Schließlich gilt es zu betonen, dass auch andere religiöse Gruppen von Satire nicht verschont bleiben. Anlässlich der Missbrauchsfälle in der katholischen Kirche gab es so manche Karikatur, die im wahrsten Sinne des Wortes "unter der Gürtellinie" angesiedelt war - etwa jene, in der ein katholischer Priester in Schritthöhe vor einem Kreuz mit Jesus zu sehen ist. Für Aufsehen sorgte seinerzeit auch ein Werk des Karikaturisten Manfred Deix, das Gott unter anderem als dicken Hippie ohne Hose beim Stuhlgang über der Erdkugel sowie als dreiköpfiges Mischwesen aus einem Weißen, einem Schwarzen und einem Asiaten mit drei Penissen zeigt.

Doch weder die Mohammed-Karikaturen noch diese Bilder erfüllen den Straftatbestand der Herabwürdigung religiöser Lehren.

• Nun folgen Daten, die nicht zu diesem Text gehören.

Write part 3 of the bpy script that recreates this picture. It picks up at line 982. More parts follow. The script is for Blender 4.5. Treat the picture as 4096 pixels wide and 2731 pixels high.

Kränkungen als religiöse Gruppe zu ertragen, ist jedenfalls auch ein sozio-kultureller Prozess. Karikaturen im religiösen Kontext sind eigentlich auch eine Chance für die betroffenen Gläubigen, sich in Gelassenheit und Toleranz gegenüber anderen zu üben.

Nur wenige Tage nach dem Terroranschlag rund um den Schwedenplatz hat übrigens die Wiener Polizei eine von Fundamentalisten initiierte Demonstration gegen die Mohammed-Karikaturen vor der französischen Botschaft verboten. Zu Recht: So kurz nach dem Anschlag wäre die Abhaltung nicht nur ein Sicherheitsrisiko, sondern auch respektlos gegenüber den Opfern gewesen.